The Black Bears used a little bit of both, scoring three unanswered goals to finish off rival University of New Hampshire 3-1 in a Hockey East game played before an announced crowd of 4,787 at Alfond Arena. Freshman A.J. Drobot scored his first career goal in the win, while Eduards Tralmaks and Jacob Schmidt-Svejstrup added their team-leading seventh goals of the season, respectively.
Freshman defenseman Adrien Bisson picked up a pair of assists.

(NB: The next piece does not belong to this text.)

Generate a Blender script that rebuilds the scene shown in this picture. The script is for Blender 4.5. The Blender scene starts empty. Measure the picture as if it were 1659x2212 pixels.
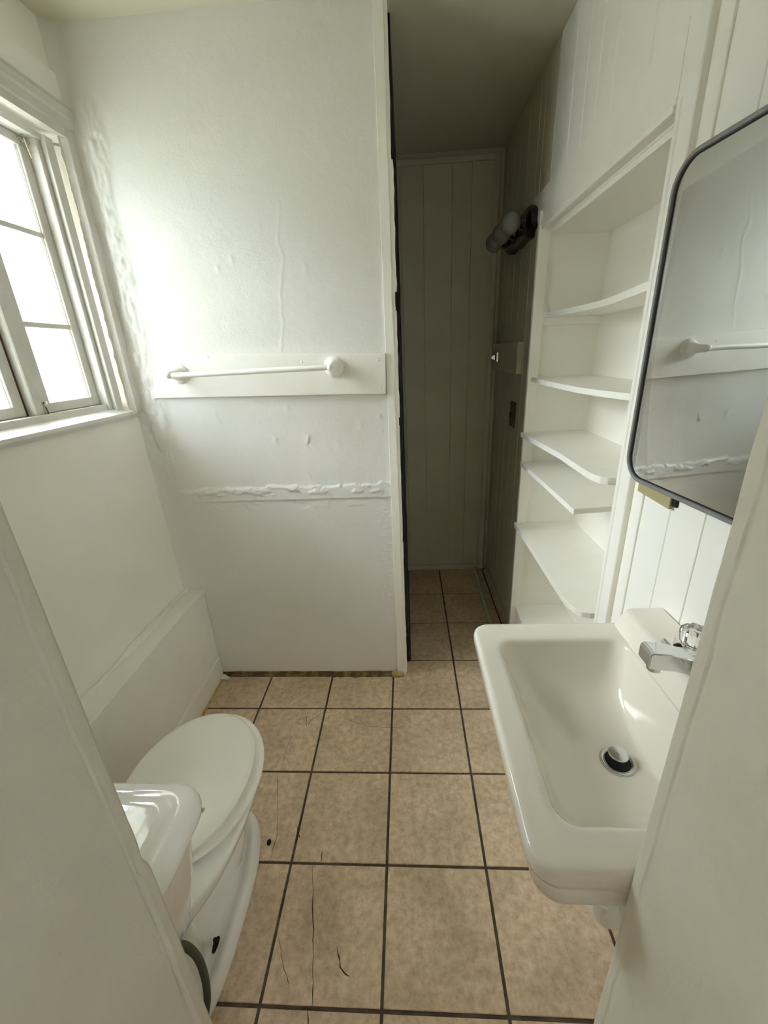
import bpy, bmesh, math, random
import numpy as np
from mathutils import Vector, Matrix

random.seed(4)
RNG = np.random.RandomState(7)
SC = bpy.context.scene
COL = SC.collection

# ------------------------------------------------------------------ camera
FPX = 893.168
yaw, pit, rol = -0.06480623, -0.36694526, -0.04973656
fw = Vector((math.sin(yaw)*math.cos(pit), math.cos(yaw)*math.cos(pit), math.sin(pit)))
rt = Vector((math.cos(yaw), -math.sin(yaw), 0)); up = rt.cross(fw)
r2 = rt*math.cos(rol) + up*math.sin(rol); u2 = -rt*math.sin(rol) + up*math.cos(rol)
cam = bpy.data.cameras.new('camera'); co = bpy.data.objects.new('camera', cam); COL.objects.link(co)
cam.sensor_fit = 'VERTICAL'; cam.sensor_height = 24.0; cam.lens = FPX/2212*24.0
cam.clip_start = 0.02
m = Matrix((r2, u2, -fw)).transposed().to_4x4(); m.translation = Vector((0.70882, -1.41048, 1.48416))
co.matrix_world = m
SC.camera = co

# ------------------------------------------------------------------ world / light / exposure
w = bpy.data.worlds.new('overcast_sky'); SC.world = w; w.use_nodes = True
nt = w.node_tree; nt.nodes.clear()
wo = nt.nodes.new('ShaderNodeOutputWorld'); bg = nt.nodes.new('ShaderNodeBackground')
# standard overcast sky: three times as bright at the zenith as at the horizon
bg.inputs[0].default_value = (0.95, 0.99, 1.17, 1)
wtc = nt.nodes.new('ShaderNodeTexCoord'); wsp = nt.nodes.new('ShaderNodeSeparateXYZ'); wmr = nt.nodes.new('ShaderNodeMapRange')
nt.links.new(wtc.outputs['Generated'], wsp.inputs[0]); nt.links.new(wsp.outputs[2], wmr.inputs[0])
wmr.inputs[1].default_value = 0; wmr.inputs[2].default_value = 1; wmr.inputs[3].default_value = 2.0; wmr.inputs[4].default_value = 6.0
nt.links.new(wmr.outputs[0], bg.inputs[1])
nt.links.new(bg.outputs[0], wo.inputs[0])
SC.view_settings.view_transform = 'Standard'; SC.view_settings.look = 'None'
SC.view_settings.gamma = 1.0; SC.view_settings.use_curve_mapping = False
SC.view_settings.exposure = 2.1
SC.cycles.max_bounces = 14; SC.cycles.diffuse_bounces = 10; SC.cycles.glossy_bounces = 6
SC.cycles.transmission_bounces = 8; SC.cycles.transparent_max_bounces = 12
SC.cycles.caustics_reflective = False; SC.cycles.caustics_refractive = False

# bright hazy sun behind thin cloud, coming in through the window
sl = bpy.data.lights.new('hazy_sun', 'SUN'); sl.energy = 6.8; sl.angle = math.radians(44); sl.color = (.955, .98, 1.0)
so = bpy.data.objects.new('hazy_sun', sl); COL.objects.link(so)
so.rotation_euler = Vector((1, -.02, -.62)).to_track_quat('-Z', 'Y').to_euler()
def portal(name, loc, rot, sx, sy):
    l = bpy.data.lights.new(name, 'AREA'); l.shape = 'RECTANGLE'; l.size = sx; l.size_y = sy
    l.energy = 1; l.cycles.is_portal = True
    o = bpy.data.objects.new(name, l); COL.objects.link(o); o.location = loc; o.rotation_euler = rot
portal('window_sky_portal', (-0.46, -0.18, 1.74), (0, math.radians(-90), 0), 0.80, 0.66)

# ------------------------------------------------------------------ materials
def mat(name, col=(.8, .8, .8), rough=.5, metal=0, spec=.5, noise=0, nscale=8, col2=None, bump=0, bscale=60,
        bump2=0, b2scale=300, coat=0, trans=0, ior=1.45, stretch=None, c2f=(.45, .7), coord='Object'):
    M = bpy.data.materials.new(name); M.use_nodes = True
    nt = M.node_tree; b = nt.nodes['Principled BSDF']
    b.inputs['Base Color'].default_value = (*col, 1); b.inputs['Roughness'].default_value = rough
    b.inputs['Metallic'].default_value = metal; b.inputs['Specular IOR Level'].default_value = spec
    b.inputs['Coat Weight'].default_value = coat; b.inputs['Transmission Weight'].default_value = trans
    b.inputs['IOR'].default_value = ior
    tc = nt.nodes.new('ShaderNodeTexCoord'); src = tc.outputs[coord]
    if coord == 'World':
        pass
    if stretch:
        mp = nt.nodes.new('ShaderNodeMapping'); mp.inputs['Scale'].default_value = stretch
        nt.links.new(src, mp.inputs[0]); src = mp.outputs[0]
    if col2:
        n = nt.nodes.new('ShaderNodeTexNoise'); n.inputs['Scale'].default_value = nscale
        n.inputs['Detail'].default_value = 6; n.inputs['Roughness'].default_value = .6
        nt.links.new(src, n.inputs['Vector'])
        r = nt.nodes.new('ShaderNodeValToRGB'); r.color_ramp.elements[0].position = c2f[0]; r.color_ramp.elements[1].position = c2f[1]
        r.color_ramp.elements[0].color = (*col, 1); r.color_ramp.elements[1].color = (*col2, 1)
        nt.links.new(n.outputs[0], r.inputs[0]); nt.links.new(r.outputs[0], b.inputs['Base Color'])
    last = None
    for amt, sc in ((bump, bscale), (bump2, b2scale)):
        if amt:
            n = nt.nodes.new('ShaderNodeTexNoise'); n.inputs['Scale'].default_value = sc; n.inputs['Detail'].default_value = 4
            nt.links.new(src, n.inputs['Vector'])
            bp = nt.nodes.new('ShaderNodeBump'); bp.inputs['Strength'].default_value = 1; bp.inputs['Distance'].default_value = amt
            nt.links.new(n.outputs[0], bp.inputs['Height'])
            if last: nt.links.new(last, bp.inputs['Normal'])
            last = bp.outputs[0]
    if last: nt.links.new(last, b.inputs['Normal'])
    return M

M = {}
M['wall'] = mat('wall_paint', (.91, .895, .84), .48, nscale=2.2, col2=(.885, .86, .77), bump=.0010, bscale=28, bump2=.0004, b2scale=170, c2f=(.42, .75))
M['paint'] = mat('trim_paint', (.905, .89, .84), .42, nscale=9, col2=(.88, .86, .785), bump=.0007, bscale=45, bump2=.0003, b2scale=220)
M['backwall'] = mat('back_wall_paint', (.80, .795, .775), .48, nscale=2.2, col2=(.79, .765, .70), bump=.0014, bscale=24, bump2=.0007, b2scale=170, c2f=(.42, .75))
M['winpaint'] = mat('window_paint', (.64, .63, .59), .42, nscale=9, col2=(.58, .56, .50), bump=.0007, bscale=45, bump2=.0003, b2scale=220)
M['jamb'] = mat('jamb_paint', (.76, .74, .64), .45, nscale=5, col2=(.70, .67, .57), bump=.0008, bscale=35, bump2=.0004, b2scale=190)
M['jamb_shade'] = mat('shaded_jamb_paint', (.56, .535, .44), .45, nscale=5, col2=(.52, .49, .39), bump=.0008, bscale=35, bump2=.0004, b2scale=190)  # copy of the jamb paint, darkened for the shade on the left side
M['ceil'] = mat('ceiling_paint', (.72, .68, .56), .6, nscale=2, col2=(.65, .61, .49), bump=.001, bscale=20)
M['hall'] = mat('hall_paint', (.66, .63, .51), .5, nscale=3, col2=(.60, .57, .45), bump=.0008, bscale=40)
M['panel'] = mat('panel_paint', (.90, .885, .85), .45, nscale=4, col2=(.875, .855, .80), bump=.0006, bscale=40, stretch=(1, 1, .3))
M['porc'] = mat('sink_porcelain', (.82, .78, .70), .13, spec=.55, coat=.3)
M['toilet'] = mat('toilet_porcelain', (.84, .83, .79), .07, spec=.55, coat=.3, bump=.0016, bscale=9)
M['seat'] = mat('toilet_seat_enamel', (.90, .89, .82), .25, spec=.5)
M['chrome'] = mat('chrome', (.72, .72, .72), .09, metal=1)
M['dullchrome'] = mat('dull_chrome', (.62, .61, .6), .16, metal=1)
M['black'] = mat('black_gloss', (.008, .007, .006), .18, spec=.5)
M['frame'] = mat('mirror_frame_metal', (.25, .245, .245), .5, metal=.25)
M['lip_shade'] = mat('mirror_edge_shade', (.01, .01, .01), .4)
M['mirror'] = mat('mirror_silver', (.93, .94, .92), .004, metal=1)
M['acryl'] = mat('clear_acrylic', (.97, .96, .93), .03, trans=1, ior=1.49)
M['bulb'] = mat('frosted_bulb_glass', (.42, .43, .40), .2, trans=.45)
M['grout'] = mat('grout', (.085, .062, .042), .85, nscale=20, col2=(.17, .125, .085), bump=.001, bscale=120)
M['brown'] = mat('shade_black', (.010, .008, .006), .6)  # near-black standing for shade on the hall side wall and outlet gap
M['beige'] = mat('beige_plastic', (.42, .37, .20), .35)
M['foam'] = mat('yellow_filler', (.50, .38, .12), .8, nscale=30, col2=(.70, .62, .36), bump=.004, bscale=90)
M['dirt'] = mat('dirty_gap', (.11, .075, .035), .9, nscale=25, col2=(.34, .25, .12), bump=.003, bscale=80)
M['hose'] = mat('grey_braided_hose', (.085, .08, .06), .5, bump=.001, bscale=300)
M['pvc'] = mat('white_wrapped_pipe', (.78, .78, .72), .35, bump=.003, bscale=40)
M['dark'] = mat('rubber_and_hole_shade', (.006, .006, .006), .6)
M['pipe'] = mat('painted_floor_pipe', (.55, .58, .48), .5)
M['rust'] = mat('rusty_gap', (.10, .045, .03), .8)
M['crack'] = mat('floor_crack', (.05, .032, .018), .9)
M['web'] = mat('cobweb_dust', (.33, .29, .23), .9, bump=.003, bscale=90)
M['ground'] = mat('outside_ground', (.30, .31, .24), .9)
M['stucco'] = mat('outside_stucco', (.80, .80, .72), .9, nscale=1.2, col2=(.66, .70, .56), c2f=(.4, .7))
M['stain'] = mat('rust_stain', (.36, .27, .16), .6)
M['wood_edge'] = mat('raw_edge', (.62, .56, .38), .6)
M['switch'] = mat('brown_switch_plate', (.10, .07, .03), .45)

# tile: per-piece variation
def tile_mat():
    T = bpy.data.materials.new('tan_ceramic_tile'); T.use_nodes = True
    nt = T.node_tree; b = nt.nodes['Principled BSDF']; L = nt.links.new
    tc = nt.nodes.new('ShaderNodeTexCoord'); oi = nt.nodes.new('ShaderNodeObjectInfo')
    ad = nt.nodes.new('ShaderNodeVectorMath'); ad.operation = 'ADD'
    ml = nt.nodes.new('ShaderNodeVectorMath'); ml.operation = 'SCALE'
    cx = nt.nodes.new('ShaderNodeCombineXYZ'); L(oi.outputs['Random'], cx.inputs[0]); L(oi.outputs['Random'], cx.inputs[1])
    L(cx.outputs[0], ml.inputs[0]); ml.inputs['Scale'].default_value = 37
    L(tc.outputs['Object'], ad.inputs[0]); L(ml.outputs[0], ad.inputs[1])
    n1 = nt.nodes.new('ShaderNodeTexNoise'); n1.inputs['Scale'].default_value = 42; n1.inputs['Detail'].default_value = 8; n1.inputs['Roughness'].default_value = .7
    n1.inputs['Distortion'].default_value = .15
    n2 = nt.nodes.new('ShaderNodeTexNoise'); n2.inputs['Scale'].default_value = 5; n2.inputs['Detail'].default_value = 4
    L(ad.outputs[0], n1.inputs['Vector']); L(ad.outputs[0], n2.inputs['Vector'])
    r1 = nt.nodes.new('ShaderNodeValToRGB'); e = r1.color_ramp.elements
    e[0].position = .36; e[0].color = (.55, .425, .30, 1); e[1].position = .66; e[1].color = (.84, .70, .535, 1)
    k = e.new(.5); k.color = (.71, .56, .41, 1)
    L(n1.outputs[0], r1.inputs[0])
    r2 = nt.nodes.new('ShaderNodeValToRGB'); e = r2.color_ramp.elements
    e[0].position = .35; e[0].color = (.84, .82, .78, 1); e[1].position = .6; e[1].color = (1.06, 1.04, 1.0, 1)
    L(n2.outputs[0], r2.inputs[0])
    mx = nt.nodes.new('ShaderNodeMix'); mx.data_type = 'RGBA'; mx.blend_type = 'MULTIPLY'; mx.inputs[0].default_value = 1
    L(r1.outputs[0], mx.inputs[6]); L(r2.outputs[0], mx.inputs[7]); L(mx.outputs[2], b.inputs['Base Color'])
    bp = nt.nodes.new('ShaderNodeBump'); bp.inputs['Distance'].default_value = .0008; L(n1.outputs[0], bp.inputs['Height']); L(bp.outputs[0], b.inputs['Normal'])
    b.inputs['Roughness'].default_value = .48; b.inputs['Specular IOR Level'].default_value = .4
    return T
M['tile'] = tile_mat()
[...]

“Shift after shift, we just kind of came like waves,” Drobot said. “We started finishing checks and building momentum that way. You kind of feed off that energy as a group, and it continues to pile up throughout the game. Usually, you come out on top if you can do that.”

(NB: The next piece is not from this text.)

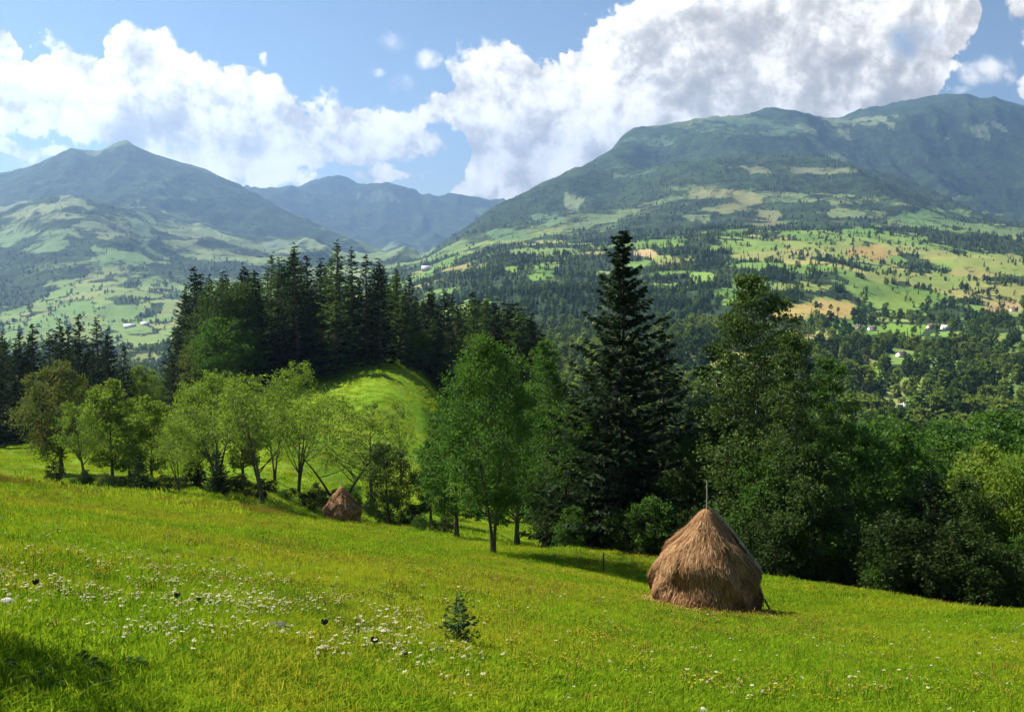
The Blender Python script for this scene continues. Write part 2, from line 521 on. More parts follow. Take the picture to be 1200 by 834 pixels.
def crest_fix(VG, line, y0, yc, y1):
    lp = np.array(line, float)
    tgt = V(np.interp(PXG[:, 0], lp[:, 0], lp[:, 1], left=np.nan, right=np.nan))
    ys = np.interp(PXG[:, 0], yc[0], yc[1])
    cur = np.array([np.min(np.where((rows > a * 0.85) & (rows < a * 1.12), VG[i], 9)) for i, a in enumerate(ys)])
    dv = np.where(np.isnan(tgt), 0, tgt - cur)
    w = np.exp(-((np.log(rows)[None, :] - np.log(ys)[:, None]) / 0.16) ** 2)
    return VG + dv[:, None] * w


MTN_R = [(500, 300), (520, 283), (560, 256), (600, 229), (640, 208), (675, 194), (700, 184), (720, 171), (740, 158), (780, 146), (840, 137), (880, 131), (900, 128), (930, 132), (960, 140), (985, 139), (1000, 137), (1040, 128), (1080, 117), (1100, 113), (1125, 112), (1140, 117), (1155, 115), (1200, 129), (1350, 150)]
MTN_C = [(290, 216), (330, 220), (352, 223), (385, 214), (420, 221), (455, 217), (475, 221), (495, 231), (520, 235), (560, 239), (600, 246)]
VG = crest_fix(VG, [p for p in MTN_L if p[0] >= -80], 0, ([-80, 155, 480], [8200, 8400, 7000]), 0)
VG = crest_fix(VG, MTN_R, 0, ([500, 540, 600, 675, 720, 780, 840, 900, 1115, 1200], [4800, 5200, 6000, 6500, 7600, 8400, 8800, 9000, 9600, 9700]), 0)
VG = crest_fix(VG, MTN_C, 0, ([290, 600], [13000, 13000]), 0)

ZG = -VG * YY
# relief: meadow unevenness, rolling hills, mountain spurs and gullies
ZG += (fbm(XX / 5.0, YY / 5.0, 3, 40) - 0.5) * 0.22 * sstep(YY, 3, 14) * (1 - sstep(YY, 150, 400))
ZG += (fbm(XX / 24.0, YY / 24.0, 3, 44) - 0.5) * 0.7 * sstep(YY, 16, 50) * (1 - sstep(YY, 300, 800))
ZG += (fbm(XX / 260.0, YY / 260.0, 5, 20) - 0.5) * 46 * sstep(YY, 420, 1500) * (1 - 0.4 * sstep(YY, 3000, 6000))
wx = XX + 500 * (fbm(XX / 1300, YY / 1300, 3, 61) - 0.5); wy = YY + 500 * (fbm(XX / 1300, YY / 1300, 3, 66) - 0.5)
spur = ridged(wx / 1500.0, wy / 2300.0, 6, 30, 0.5) - 0.62
crest_soft = np.ones_like(VG)
for yc in ([-600, 155, 480, 500, 600, 720, 840, 1115, 1700], [8200, 8400, 7000, 5000, 6000, 7600, 8800, 9600, 9700]),:
    ys = np.interp(PXG[:, 0], *yc)
    crest_soft = 1 - 0.80 * np.exp(-((lnr[None, :] - np.log(ys)[:, None]) / 0.06) ** 2)
ZG += spur * 430 * sstep(YY, 3600, 6500) * crest_soft * (0.55 + 0.45 * sstep(YY, 5000, 8000))
ZG += (ridged(wx / 420.0, wy / 700.0, 5, 80) - 0.6) * 115 * sstep(YY, 3200, 5500) * crest_soft
ZG -= np.maximum(0, YY / 6371000 * YY / 2)
VG = -ZG / YY
PYG = PY(VG)


def ground(x, y):
    """terrain height at world x, y"""
    x = np.asarray(x, float); y = np.asarray(y, float)
    u = np.clip(x / y, ucols[0], ucols[-1] - 1e-6)
    l = np.clip(np.log(y), lnr[0], lnr[-1] - 1e-6)
    i = np.clip(np.searchsorted(ucols, u) - 1, 0, len(ucols) - 2)
    j = np.clip(np.searchsorted(lnr, l) - 1, 0, len(lnr) - 2)
    fu = (u - ucols[i]) / (ucols[i + 1] - ucols[i])
    fl = (y - rows[j]) / (rows[j + 1] - rows[j])
    return (ZG[i, j] * (1 - fu) * (1 - fl) + ZG[i + 1, j] * fu * (1 - fl) + ZG[i, j + 1] * (1 - fu) * fl + ZG[i + 1, j + 1] * fu * fl)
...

Maine snapped a three-game winless stretch and improved to 6-3-2 on the season (3-2-2 HEA), while ending a three-game winning streak for New Hampshire (5-3-1, 3-2-0 HEA). The two teams will complete the weekend series Saturday night at Alfond.
It was Drobot’s game-tying goal late in the second period which garnered much of the attention in the aftermath, the rookie having somehow tipped a Veli-Matti Tiuraniemi dump-in from his own zone past UNH goalie Mike Robinson (24 saves) at the offensive blue line.
As fluky as the goal was, and for as much life as it injected into the largest crowd of the season at Alfond, it was how Maine took that gratuitous bounce and changed the game’s momentum.
“When you have five thousand people suddenly going absolutely banana-land, it helps a little bit,” Schmidt-Svejstrup said. “We don’t really care how it went in, as long as it went in the net.”
“It was the end of a shift,” Drobot said. “I was just looking to deflect the puck in, get it deep and head to the bench. It took a crazy bounce — and a little bit of puck luck, I’d say.”
UNH got on the board first, less than eight minutes into the contest, when Kohei Sato scored his team-leading fifth goal of the season. He beat Maine goalie Jeremy Swayman short-side, thought it appeared Swayman had the near post well covered.
Swayman recovered with a 30-save effort for the victory.
“Each team had a fluke goal,” Maine coach Red Gendron said. “(Swayman) is mentally strong. Bad things happen to good people all the freaking time. That’s how it is. Jeremy Swayman is not one of the people that keeps me up at night.”
It was a perfect point on an opening stanza in which the Wildcats were the much better team.
But by the time Drobot’s long deflection fooled Robinson, and Tralmaks punched home MItchell Fossier’s feed in the final minute of the second period, that good start for UNH had been forgotten.
“I give Maine a lot of credit tonight,” UNH coach Mike Sousa said. “I thought they wanted the game more than we did. They beat us to loose pucks. They protected pucks better. They created more havoc than we did.”
“I was disappointed, obviously, in the result. But the result was a credit to Maine. They played well.”
Schmidt-Svejstrup added Maine’s third goal on the power play early in the third period. He blasted his one-timer from the top of the left circle under the crossbar to convert a feed from Jakub Sirota.
While Maine got a key power-play goal in that situation, the same could not be said for New Hampshire. The Wildcats, boasting the nation’s fifth-best power play entering the weekend at 30.6 percent efficiency, went 0 for 5 with the man advantage.
UNH mustered only three power-play shots across the 10 minutes of man-up time.
“Oh, really?” Tralmaks asked. “Wow.
“It’s playing simple — talk, communicate, structure. … Our four guys have to outplay their five guys. That’s the biggest thing about us. Work hard and play smart.”